Living is a selfish act. No, I must not desire to live. That desire crushes the thinker, it gives me reasons to compromise; breaking my ocean of a mind into tiny channels each directed to a purpose whose ultimate goal is to let you live. Killing the impulse. Almost masochistic. Afflicting great pains and calling that pleasure. More like deceit.

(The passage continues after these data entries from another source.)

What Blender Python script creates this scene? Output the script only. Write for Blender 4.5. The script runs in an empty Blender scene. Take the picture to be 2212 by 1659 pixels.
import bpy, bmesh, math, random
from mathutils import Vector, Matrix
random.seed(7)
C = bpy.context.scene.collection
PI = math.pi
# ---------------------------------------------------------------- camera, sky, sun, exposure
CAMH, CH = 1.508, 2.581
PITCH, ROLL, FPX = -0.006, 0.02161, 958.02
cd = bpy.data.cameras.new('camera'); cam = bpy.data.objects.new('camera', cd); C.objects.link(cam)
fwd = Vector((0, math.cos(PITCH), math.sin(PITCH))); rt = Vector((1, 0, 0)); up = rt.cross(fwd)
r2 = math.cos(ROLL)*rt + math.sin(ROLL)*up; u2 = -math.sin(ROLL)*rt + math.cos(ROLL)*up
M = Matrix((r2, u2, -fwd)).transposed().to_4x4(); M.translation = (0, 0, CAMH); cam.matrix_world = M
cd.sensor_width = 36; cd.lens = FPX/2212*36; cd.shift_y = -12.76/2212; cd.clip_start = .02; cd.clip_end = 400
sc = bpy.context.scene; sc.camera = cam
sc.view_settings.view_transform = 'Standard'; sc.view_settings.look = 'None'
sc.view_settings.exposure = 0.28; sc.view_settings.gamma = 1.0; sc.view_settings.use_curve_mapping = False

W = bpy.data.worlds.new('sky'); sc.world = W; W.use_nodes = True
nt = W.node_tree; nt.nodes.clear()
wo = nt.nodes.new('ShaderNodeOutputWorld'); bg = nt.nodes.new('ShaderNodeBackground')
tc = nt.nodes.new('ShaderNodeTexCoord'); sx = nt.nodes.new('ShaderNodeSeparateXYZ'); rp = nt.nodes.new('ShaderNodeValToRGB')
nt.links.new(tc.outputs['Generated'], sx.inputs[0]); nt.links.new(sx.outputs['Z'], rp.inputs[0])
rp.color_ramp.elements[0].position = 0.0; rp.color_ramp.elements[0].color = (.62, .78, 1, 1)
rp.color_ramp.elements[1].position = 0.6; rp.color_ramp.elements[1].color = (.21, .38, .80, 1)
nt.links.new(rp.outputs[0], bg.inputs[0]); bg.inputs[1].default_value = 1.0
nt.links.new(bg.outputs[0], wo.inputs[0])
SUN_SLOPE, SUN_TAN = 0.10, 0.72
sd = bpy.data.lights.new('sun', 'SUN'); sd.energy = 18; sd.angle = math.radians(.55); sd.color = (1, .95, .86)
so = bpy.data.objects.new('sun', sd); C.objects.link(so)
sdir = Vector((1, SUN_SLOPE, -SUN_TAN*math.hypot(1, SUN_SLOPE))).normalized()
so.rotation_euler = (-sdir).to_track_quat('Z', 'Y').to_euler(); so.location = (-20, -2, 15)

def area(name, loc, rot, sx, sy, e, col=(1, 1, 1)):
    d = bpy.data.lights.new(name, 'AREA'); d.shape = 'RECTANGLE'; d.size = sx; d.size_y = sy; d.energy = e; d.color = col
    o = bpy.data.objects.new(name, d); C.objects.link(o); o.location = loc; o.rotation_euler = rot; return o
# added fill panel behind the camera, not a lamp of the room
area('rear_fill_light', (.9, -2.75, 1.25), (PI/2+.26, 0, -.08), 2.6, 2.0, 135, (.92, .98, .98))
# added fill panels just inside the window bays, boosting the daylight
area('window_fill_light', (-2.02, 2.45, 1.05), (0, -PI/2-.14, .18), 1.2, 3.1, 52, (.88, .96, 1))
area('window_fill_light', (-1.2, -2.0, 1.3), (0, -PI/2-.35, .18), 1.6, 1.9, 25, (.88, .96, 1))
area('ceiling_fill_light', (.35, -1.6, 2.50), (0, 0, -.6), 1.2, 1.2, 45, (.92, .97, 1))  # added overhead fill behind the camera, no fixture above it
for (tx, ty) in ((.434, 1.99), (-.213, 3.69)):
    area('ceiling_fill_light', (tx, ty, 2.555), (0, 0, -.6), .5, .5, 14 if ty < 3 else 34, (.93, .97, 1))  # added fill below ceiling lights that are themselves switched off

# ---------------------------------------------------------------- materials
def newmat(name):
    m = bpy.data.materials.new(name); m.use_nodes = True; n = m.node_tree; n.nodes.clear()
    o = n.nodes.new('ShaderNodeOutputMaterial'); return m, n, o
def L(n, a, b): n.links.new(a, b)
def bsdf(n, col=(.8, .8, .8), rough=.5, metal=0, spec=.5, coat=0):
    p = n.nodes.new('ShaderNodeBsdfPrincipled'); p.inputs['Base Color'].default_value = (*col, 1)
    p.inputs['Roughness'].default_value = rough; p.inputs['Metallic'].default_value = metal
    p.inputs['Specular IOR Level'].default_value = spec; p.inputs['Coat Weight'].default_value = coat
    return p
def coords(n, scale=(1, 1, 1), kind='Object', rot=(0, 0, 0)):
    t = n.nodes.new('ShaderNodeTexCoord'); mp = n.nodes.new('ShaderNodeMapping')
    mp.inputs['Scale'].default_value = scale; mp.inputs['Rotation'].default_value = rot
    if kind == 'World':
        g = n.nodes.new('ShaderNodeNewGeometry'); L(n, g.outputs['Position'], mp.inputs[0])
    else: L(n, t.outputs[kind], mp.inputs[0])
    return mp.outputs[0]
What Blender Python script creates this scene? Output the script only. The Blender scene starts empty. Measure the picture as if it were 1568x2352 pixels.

Wonder if animals (excluding us) can remenisce or dream. They sure register those of their clan and their progeny, but can their brain harbour memories as well? Can they feel a longing as intense and vivid as us or is it just their transitory chemical imbalances that give NatGeo a good script? What gets me there is that in the process of being conscious and selfish about our present and 'living' in the context of a future and a past, we are only drawing ourselves towards the wretched. Think about it: one huge way in which we differ from other species is that we are capable of moving in either direction of time (with ease). We can manipulate what we perceive, can live in the past or the future. No, not the present. The present is the most transitory fragment that we can possibly worry about. It's only a conversion stage that processes future and converts it into the past. Future exists before the past does; if there were no future at the beginning of time, there would be no past.

Like a computer game where our gameplay dictates what experience lies next - the stage is set, the lines already drawn, we only have to step in. Much akin, we have our future shaped by our thoughts and actions.
So how can living a life of a drone, conforming to the stale ways of the propriety and give us bliss? Then we glorify, apotheosize and lie to give the sham a credible form. Things went wrong somewhere.

Friday, September 12, 2008

2008-09-09/17:35 :: Archival Diary Entry

I KNOW you have to follow the protocol.
But you aren't a machine.
You're a human.
You can show consideration.
And that is why I'm asking you to make an exception.

Protocols to bitter my day. To snatch my meals away.
3 for today, within the span of an hour. The ones that don't matter or cost much I got through, the one that cost immoderate amounts and meant the world (literally!) got me. There were no means of escape. I shall come back prepared.